#### SOURCE DATA
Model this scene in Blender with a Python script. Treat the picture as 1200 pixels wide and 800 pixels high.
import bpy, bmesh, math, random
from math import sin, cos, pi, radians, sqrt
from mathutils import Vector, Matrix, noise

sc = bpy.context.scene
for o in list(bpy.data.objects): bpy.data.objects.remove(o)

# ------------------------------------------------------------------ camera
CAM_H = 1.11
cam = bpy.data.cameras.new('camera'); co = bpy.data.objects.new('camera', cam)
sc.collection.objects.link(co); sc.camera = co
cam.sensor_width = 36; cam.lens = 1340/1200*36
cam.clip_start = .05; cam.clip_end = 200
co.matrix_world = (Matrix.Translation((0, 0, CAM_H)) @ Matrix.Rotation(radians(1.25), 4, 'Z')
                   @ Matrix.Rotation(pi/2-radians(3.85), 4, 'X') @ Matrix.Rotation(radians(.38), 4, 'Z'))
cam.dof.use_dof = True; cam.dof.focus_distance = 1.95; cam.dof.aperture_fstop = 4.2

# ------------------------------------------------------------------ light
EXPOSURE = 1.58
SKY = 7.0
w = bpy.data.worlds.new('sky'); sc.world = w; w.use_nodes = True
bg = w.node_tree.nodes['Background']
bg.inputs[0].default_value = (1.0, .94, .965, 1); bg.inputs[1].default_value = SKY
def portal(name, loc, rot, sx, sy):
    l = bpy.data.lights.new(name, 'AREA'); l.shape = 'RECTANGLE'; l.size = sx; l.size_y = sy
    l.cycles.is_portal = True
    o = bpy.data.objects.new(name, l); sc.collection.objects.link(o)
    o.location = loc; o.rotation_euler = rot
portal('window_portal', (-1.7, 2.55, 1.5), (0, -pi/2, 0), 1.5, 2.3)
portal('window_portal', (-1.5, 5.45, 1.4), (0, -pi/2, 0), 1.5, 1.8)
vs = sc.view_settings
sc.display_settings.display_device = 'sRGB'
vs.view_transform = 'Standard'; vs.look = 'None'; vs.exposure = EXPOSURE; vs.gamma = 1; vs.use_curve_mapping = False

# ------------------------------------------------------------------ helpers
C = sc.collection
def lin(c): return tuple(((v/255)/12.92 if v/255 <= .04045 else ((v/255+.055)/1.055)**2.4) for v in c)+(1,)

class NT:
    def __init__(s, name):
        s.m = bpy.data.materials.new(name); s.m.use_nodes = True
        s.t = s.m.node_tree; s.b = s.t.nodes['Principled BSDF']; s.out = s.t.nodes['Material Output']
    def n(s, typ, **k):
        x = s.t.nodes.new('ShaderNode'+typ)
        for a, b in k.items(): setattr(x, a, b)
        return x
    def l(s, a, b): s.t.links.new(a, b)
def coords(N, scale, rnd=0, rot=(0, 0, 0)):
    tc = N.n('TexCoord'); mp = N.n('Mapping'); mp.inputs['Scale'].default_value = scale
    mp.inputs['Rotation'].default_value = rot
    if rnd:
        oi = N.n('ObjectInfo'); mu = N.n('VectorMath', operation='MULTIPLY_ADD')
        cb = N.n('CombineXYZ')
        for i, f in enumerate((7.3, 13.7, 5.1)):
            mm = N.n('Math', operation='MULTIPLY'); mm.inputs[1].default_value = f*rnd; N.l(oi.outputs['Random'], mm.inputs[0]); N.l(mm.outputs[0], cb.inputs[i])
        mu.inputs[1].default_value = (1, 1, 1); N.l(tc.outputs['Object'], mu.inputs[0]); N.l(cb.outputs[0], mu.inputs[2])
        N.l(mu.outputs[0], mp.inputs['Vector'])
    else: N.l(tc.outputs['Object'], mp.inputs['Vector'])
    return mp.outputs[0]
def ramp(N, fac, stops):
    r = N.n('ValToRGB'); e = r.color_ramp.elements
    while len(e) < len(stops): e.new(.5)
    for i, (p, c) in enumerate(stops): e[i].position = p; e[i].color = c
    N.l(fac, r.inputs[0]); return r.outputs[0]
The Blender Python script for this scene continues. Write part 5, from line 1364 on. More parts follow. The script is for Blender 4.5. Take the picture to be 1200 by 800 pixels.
########
WHAT YOU WILL DO: Retype every record above exactly as it appears.

COMPLETED TASK:
Model this scene in Blender with a Python script. Treat the picture as 1200 pixels wide and 800 pixels high.
import bpy, bmesh, math, random
from math import sin, cos, pi, radians, sqrt
from mathutils import Vector, Matrix, noise

sc = bpy.context.scene
for o in list(bpy.data.objects): bpy.data.objects.remove(o)

# ------------------------------------------------------------------ camera
CAM_H = 1.11
cam = bpy.data.cameras.new('camera'); co = bpy.data.objects.new('camera', cam)
sc.collection.objects.link(co); sc.camera = co
cam.sensor_width = 36; cam.lens = 1340/1200*36
cam.clip_start = .05; cam.clip_end = 200
co.matrix_world = (Matrix.Translation((0, 0, CAM_H)) @ Matrix.Rotation(radians(1.25), 4, 'Z')
                   @ Matrix.Rotation(pi/2-radians(3.85), 4, 'X') @ Matrix.Rotation(radians(.38), 4, 'Z'))
cam.dof.use_dof = True; cam.dof.focus_distance = 1.95; cam.dof.aperture_fstop = 4.2

# ------------------------------------------------------------------ light
EXPOSURE = 1.58
SKY = 7.0
w = bpy.data.worlds.new('sky'); sc.world = w; w.use_nodes = True
bg = w.node_tree.nodes['Background']
bg.inputs[0].default_value = (1.0, .94, .965, 1); bg.inputs[1].default_value = SKY
def portal(name, loc, rot, sx, sy):
    l = bpy.data.lights.new(name, 'AREA'); l.shape = 'RECTANGLE'; l.size = sx; l.size_y = sy
    l.cycles.is_portal = True
    o = bpy.data.objects.new(name, l); sc.collection.objects.link(o)
    o.location = loc; o.rotation_euler = rot
portal('window_portal', (-1.7, 2.55, 1.5), (0, -pi/2, 0), 1.5, 2.3)
portal('window_portal', (-1.5, 5.45, 1.4), (0, -pi/2, 0), 1.5, 1.8)
vs = sc.view_settings
sc.display_settings.display_device = 'sRGB'
vs.view_transform = 'Standard'; vs.look = 'None'; vs.exposure = EXPOSURE; vs.gamma = 1; vs.use_curve_mapping = False

# ------------------------------------------------------------------ helpers
C = sc.collection
def lin(c): return tuple(((v/255)/12.92 if v/255 <= .04045 else ((v/255+.055)/1.055)**2.4) for v in c)+(1,)

class NT:
    def __init__(s, name):
        s.m = bpy.data.materials.new(name); s.m.use_nodes = True
        s.t = s.m.node_tree; s.b = s.t.nodes['Principled BSDF']; s.out = s.t.nodes['Material Output']
    def n(s, typ, **k):
        x = s.t.nodes.new('ShaderNode'+typ)
        for a, b in k.items(): setattr(x, a, b)
        return x
    def l(s, a, b): s.t.links.new(a, b)
def coords(N, scale, rnd=0, rot=(0, 0, 0)):
    tc = N.n('TexCoord'); mp = N.n('Mapping'); mp.inputs['Scale'].default_value = scale
    mp.inputs['Rotation'].default_value = rot
    if rnd:
        oi = N.n('ObjectInfo'); mu = N.n('VectorMath', operation='MULTIPLY_ADD')
        cb = N.n('CombineXYZ')
        for i, f in enumerate((7.3, 13.7, 5.1)):
            mm = N.n('Math', operation='MULTIPLY'); mm.inputs[1].default_value = f*rnd; N.l(oi.outputs['Random'], mm.inputs[0]); N.l(mm.outputs[0], cb.inputs[i])
        mu.inputs[1].default_value = (1, 1, 1); N.l(tc.outputs['Object'], mu.inputs[0]); N.l(cb.outputs[0], mu.inputs[2])
        N.l(mu.outputs[0], mp.inputs['Vector'])
    else: N.l(tc.outputs['Object'], mp.inputs['Vector'])
    return mp.outputs[0]
def ramp(N, fac, stops):
    r = N.n('ValToRGB'); e = r.color_ramp.elements
    while len(e) < len(stops): e.new(.5)
    for i, (p, c) in enumerate(stops): e[i].position = p; e[i].color = c
    N.l(fac, r.inputs[0]); return r.outputs[0]
The Blender Python script for this scene continues. Write part 5, from line 1364 on. More parts follow. The script is for Blender 4.5. Take the picture to be 1200 by 800 pixels.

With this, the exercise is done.